→ Provided entries:
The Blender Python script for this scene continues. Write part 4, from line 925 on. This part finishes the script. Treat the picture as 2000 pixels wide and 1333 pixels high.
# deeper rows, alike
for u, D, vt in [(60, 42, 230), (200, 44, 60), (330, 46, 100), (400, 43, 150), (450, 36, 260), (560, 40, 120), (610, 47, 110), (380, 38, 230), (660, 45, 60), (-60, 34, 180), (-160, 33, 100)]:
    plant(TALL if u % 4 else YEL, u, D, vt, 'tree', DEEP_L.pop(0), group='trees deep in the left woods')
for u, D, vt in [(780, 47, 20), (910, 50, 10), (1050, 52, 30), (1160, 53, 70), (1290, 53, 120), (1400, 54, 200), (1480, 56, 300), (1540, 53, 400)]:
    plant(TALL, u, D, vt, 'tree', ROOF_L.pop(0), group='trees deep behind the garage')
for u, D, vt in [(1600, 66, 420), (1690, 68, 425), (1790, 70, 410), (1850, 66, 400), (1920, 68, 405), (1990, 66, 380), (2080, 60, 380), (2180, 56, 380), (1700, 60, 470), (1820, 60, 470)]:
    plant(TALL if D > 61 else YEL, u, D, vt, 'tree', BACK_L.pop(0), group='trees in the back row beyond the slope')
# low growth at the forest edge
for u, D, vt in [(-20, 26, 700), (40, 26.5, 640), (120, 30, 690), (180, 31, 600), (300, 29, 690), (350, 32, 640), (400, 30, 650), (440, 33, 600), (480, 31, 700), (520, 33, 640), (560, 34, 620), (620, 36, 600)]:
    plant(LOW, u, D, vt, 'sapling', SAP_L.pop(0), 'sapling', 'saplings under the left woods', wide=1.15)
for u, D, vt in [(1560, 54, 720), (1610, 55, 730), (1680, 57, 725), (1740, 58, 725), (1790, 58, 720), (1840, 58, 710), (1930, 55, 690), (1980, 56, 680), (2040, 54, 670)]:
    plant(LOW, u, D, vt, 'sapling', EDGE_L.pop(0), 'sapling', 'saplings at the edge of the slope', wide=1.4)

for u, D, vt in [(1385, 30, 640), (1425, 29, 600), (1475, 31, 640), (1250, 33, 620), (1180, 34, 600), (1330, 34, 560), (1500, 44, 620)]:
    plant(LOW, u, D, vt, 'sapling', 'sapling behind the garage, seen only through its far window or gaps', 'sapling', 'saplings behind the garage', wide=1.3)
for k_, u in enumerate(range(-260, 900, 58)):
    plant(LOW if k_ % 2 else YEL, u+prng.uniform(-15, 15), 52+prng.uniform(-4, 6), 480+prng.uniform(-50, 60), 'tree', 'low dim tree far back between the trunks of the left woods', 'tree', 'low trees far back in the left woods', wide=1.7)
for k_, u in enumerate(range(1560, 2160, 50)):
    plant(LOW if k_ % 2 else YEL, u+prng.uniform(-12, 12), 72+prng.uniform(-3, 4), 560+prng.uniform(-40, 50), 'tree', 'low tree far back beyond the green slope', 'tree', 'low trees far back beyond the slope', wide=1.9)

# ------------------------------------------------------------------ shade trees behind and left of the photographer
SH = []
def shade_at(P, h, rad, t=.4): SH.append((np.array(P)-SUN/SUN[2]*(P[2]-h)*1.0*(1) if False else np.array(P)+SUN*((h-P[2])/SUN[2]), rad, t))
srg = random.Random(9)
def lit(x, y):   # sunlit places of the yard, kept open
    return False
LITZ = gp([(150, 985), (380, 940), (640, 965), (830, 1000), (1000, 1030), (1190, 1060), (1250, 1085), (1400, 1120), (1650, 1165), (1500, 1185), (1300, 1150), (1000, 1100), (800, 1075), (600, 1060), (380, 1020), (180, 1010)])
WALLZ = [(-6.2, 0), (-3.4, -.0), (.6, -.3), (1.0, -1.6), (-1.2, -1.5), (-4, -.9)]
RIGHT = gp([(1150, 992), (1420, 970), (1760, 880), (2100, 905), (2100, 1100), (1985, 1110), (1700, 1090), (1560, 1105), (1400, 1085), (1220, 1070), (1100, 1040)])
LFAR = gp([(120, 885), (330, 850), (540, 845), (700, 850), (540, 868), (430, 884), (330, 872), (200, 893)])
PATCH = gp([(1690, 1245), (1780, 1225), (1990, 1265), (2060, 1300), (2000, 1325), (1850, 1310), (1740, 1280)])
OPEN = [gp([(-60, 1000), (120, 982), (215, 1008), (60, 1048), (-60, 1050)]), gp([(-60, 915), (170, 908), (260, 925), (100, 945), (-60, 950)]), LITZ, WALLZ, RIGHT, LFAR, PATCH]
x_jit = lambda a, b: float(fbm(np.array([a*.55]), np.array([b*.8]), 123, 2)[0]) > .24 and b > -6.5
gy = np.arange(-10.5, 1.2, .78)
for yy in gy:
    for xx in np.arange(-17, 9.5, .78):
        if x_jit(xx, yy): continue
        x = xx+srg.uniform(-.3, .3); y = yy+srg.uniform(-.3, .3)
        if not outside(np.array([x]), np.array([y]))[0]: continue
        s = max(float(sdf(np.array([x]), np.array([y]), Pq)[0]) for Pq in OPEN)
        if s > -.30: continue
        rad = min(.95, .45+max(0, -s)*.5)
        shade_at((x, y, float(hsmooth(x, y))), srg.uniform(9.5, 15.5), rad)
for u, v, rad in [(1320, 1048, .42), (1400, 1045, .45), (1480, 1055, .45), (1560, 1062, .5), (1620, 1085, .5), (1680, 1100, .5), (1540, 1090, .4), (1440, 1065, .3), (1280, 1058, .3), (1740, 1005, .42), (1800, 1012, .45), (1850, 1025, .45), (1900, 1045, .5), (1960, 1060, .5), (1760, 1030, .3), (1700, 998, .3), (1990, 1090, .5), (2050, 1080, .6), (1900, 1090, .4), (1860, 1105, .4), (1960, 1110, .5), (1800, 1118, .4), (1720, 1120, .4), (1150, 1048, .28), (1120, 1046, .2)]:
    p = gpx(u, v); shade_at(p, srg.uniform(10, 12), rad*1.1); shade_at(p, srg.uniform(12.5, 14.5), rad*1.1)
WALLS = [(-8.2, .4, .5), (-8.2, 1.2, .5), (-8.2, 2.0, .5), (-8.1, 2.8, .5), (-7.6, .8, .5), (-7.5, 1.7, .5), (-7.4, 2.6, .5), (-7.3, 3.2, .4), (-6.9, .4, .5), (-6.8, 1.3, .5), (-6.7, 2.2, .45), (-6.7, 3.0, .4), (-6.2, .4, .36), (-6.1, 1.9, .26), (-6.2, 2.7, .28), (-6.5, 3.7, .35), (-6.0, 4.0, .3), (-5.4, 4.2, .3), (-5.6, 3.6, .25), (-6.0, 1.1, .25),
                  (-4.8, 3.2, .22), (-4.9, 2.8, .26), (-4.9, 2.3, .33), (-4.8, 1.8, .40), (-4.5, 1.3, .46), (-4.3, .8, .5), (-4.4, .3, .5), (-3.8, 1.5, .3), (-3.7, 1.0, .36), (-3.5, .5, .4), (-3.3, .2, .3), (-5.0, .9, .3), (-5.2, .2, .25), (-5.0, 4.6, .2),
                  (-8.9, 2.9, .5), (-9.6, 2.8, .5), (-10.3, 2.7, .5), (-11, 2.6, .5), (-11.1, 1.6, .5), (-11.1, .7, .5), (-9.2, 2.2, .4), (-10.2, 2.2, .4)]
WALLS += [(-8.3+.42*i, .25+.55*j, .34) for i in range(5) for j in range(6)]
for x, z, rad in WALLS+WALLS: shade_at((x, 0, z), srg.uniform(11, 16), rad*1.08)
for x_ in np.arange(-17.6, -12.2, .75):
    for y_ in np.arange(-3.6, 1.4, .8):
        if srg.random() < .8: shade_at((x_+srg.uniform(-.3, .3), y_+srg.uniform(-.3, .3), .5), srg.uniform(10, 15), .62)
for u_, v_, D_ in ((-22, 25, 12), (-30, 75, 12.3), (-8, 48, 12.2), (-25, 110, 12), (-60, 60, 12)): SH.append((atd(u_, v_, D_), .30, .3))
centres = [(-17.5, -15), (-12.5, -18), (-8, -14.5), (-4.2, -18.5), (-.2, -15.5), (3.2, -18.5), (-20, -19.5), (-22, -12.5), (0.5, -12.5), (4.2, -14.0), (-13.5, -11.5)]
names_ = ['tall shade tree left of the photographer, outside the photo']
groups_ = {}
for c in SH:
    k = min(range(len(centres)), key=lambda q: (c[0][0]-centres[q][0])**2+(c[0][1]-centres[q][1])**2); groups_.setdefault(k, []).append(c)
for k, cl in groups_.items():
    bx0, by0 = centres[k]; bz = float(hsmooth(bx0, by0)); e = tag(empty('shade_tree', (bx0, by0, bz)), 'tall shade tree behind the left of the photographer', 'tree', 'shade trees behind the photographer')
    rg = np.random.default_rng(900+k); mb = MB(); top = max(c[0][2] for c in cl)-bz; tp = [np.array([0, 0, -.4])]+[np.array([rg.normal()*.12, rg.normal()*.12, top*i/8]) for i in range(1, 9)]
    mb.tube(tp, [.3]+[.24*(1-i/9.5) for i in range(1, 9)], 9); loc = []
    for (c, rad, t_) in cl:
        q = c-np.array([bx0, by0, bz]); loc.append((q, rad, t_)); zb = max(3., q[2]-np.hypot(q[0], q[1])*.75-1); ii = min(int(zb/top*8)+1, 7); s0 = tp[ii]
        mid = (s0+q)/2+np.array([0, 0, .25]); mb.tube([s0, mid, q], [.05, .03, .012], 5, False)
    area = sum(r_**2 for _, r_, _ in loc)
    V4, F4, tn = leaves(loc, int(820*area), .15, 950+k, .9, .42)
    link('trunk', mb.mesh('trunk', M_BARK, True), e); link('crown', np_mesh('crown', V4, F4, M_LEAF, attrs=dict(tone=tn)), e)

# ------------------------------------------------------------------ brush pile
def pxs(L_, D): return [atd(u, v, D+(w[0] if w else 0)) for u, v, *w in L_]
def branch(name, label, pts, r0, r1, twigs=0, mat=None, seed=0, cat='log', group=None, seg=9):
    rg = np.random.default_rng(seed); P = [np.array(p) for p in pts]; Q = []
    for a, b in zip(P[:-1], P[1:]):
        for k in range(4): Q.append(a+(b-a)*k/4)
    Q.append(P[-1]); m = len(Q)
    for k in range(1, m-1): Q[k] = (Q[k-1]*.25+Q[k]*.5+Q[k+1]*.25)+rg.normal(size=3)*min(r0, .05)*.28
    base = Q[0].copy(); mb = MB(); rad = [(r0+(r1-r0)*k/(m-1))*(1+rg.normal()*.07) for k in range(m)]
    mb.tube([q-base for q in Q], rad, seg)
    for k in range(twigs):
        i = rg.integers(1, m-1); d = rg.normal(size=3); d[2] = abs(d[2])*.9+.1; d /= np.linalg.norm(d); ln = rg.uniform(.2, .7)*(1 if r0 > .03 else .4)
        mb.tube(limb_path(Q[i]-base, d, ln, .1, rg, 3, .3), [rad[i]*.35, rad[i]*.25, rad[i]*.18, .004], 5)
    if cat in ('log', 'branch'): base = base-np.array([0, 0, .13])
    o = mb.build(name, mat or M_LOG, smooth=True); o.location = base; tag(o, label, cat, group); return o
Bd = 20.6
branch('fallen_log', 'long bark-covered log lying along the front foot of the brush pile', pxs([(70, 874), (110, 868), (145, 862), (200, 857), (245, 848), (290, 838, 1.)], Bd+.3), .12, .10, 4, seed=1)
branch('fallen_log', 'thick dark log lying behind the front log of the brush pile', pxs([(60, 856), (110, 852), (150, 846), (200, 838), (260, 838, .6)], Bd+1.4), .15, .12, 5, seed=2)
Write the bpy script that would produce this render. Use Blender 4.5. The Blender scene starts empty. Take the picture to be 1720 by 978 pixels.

→ Written request:
Copy every line of the data that holds the string "empty".

→ Result:
    bx0, by0 = centres[k]; bz = float(hsmooth(bx0, by0)); e = tag(empty('shade_tree', (bx0, by0, bz)), 'tall shade tree behind the left of the photographer', 'tree', 'shade trees behind the photographer')
Write the bpy script that would produce this render. Use Blender 4.5. The Blender scene starts empty. Take the picture to be 1720 by 978 pixels.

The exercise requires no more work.